I dlatego, w odróżnieniu od darwinowskiej teorii ewolucji, eugenika, rasizm, czy "darwinizm społeczny" były nie dziedzinami nauki, tylko zbrodniczymi sektami. Tak samo jest z klimatyzmem, który z klimatologią nie ma nic wspólnego.
Sofeicz
Cytat:Gdyby pilaster żył w XIX w., to pewnie by publikował w pismach zamieszczających karykatury Darwina, jako małpy.
Tak jest. Tak by na pewno było. Tako oznajmia Sofeicz w nieomylności swojej, zatem to prawda.
Dziad Borowy.
Cytat:nie pisze się klimatyzm tylko ekologizm jak to ośrodki intelektualne genpatów objawiły i do wierzenia podały.
Skoro Dziad tak mocno czuje się zobowiązany do stosowania ogłoszonej w PIS nomenklatury, to niech ją stosuje. Pilaster objawieniami pisowskimi w najmniejszym nawet stopniu nie czuje się ograniczony.
I ogólnie. Kult św Grety, tak tu usilnie propagowany nawet nie jest żałosny. Jest zwyczajnie śmieszny.

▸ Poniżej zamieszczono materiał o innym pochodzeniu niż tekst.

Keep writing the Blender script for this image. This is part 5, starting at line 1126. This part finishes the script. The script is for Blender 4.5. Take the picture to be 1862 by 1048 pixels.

Ewolucja ma swojego Richarda Dawkinsa. Astrofizyka Neila Tysona. Planetologia miała Carla Sagana. Nawet kreacjonizm miał Micheala Behe z jakimś tam zauważalnym dorobkiem naukowym.
Klimatyzm ma ...św Gretę.
Po prostu nikogo bardziej kompetentnego zwyczajnie tam nie ma.